Pop Culture

Artist Spotlight: Babehoven

Babehoven is the songwriting vehicle of Maya Bon, who was raised in Topanga, California and started releasing music under the moniker in 2017. Over a series of EPs, Bon has honed in her knack for diaristic, incisive songwriting, which has a tendency to sneak in quotidian details while exploring deep-seated feelings of guilt, grief, and trauma, situating their heaviness against the absurd backdrop of everyday life. For her latest record, Nastavi, Calliope – which takes its name from her beloved family dog and translates to “Keep going, Calliope” in Croatian, the language of her long-absent father – Bon once again worked with her collaborator and co-producer Ryan Albert, using their time spent in isolation to transform the EP’s seven songs into Babehoven’s most refined and evocative compositions yet. Expanding on the project’s bedroom pop origins while maintaining a DIY approach, the pair have managed to elevate Bon’s affecting and intimate lyrics by paying as close attention to sonic detail as she does to seemingly mundane memories, amplifying their resonance. Its stories may be autobiographical, but from its very first lines, Nastavi, Calliope captures a shared atmosphere we can all relate to: “It’s hard to talk about it being a bad week/ When it’s been a bad week/ For a long time now.”
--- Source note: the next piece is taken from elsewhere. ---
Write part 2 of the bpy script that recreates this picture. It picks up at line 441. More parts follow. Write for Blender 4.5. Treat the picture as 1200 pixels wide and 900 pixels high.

We caught up with Babehoven’s Maya Bon and Ryan Albert for this edition of our Artist Spotlight interview series to talk about the origins of the project, the process of making Nastavi, Calliope, and more.


You started playing in bands when you were in elementary school, and you continued exploring songwriting through high school. What do you think it was that drew you to making music?

Maya Bon: I don’t really know what the draw was because it felt like a part of my life already. From a very early age, I would just sing my life out when I was like a baby learning to talk. To be totally frank, I’ve had a lot of really big losses – I had a pretty hard upbringing, just a lot of grief, a lot of things to process and not a ton of emotional support, so I think I turned to music – like, I have very early memories of as a five-year-old writing about my absent father and people being like, “Okay, this is awkward!” I would write really intense songs. And I remember listening to ‘Such Great Heights’ and writing a song based off of that about my father – like, I copied that song, really. Early memories of me were trying to emulate other artists. I really liked Jack Johnson as a little kid, I wrote a lot of chord progressions that were stealing his chord progressions, and I kind of dabbled in exploring songwriting as a kid that I would pour a lot of heartache and pain into. I felt as a kid that no one was really listening to me, so music was kind of my way to be heard.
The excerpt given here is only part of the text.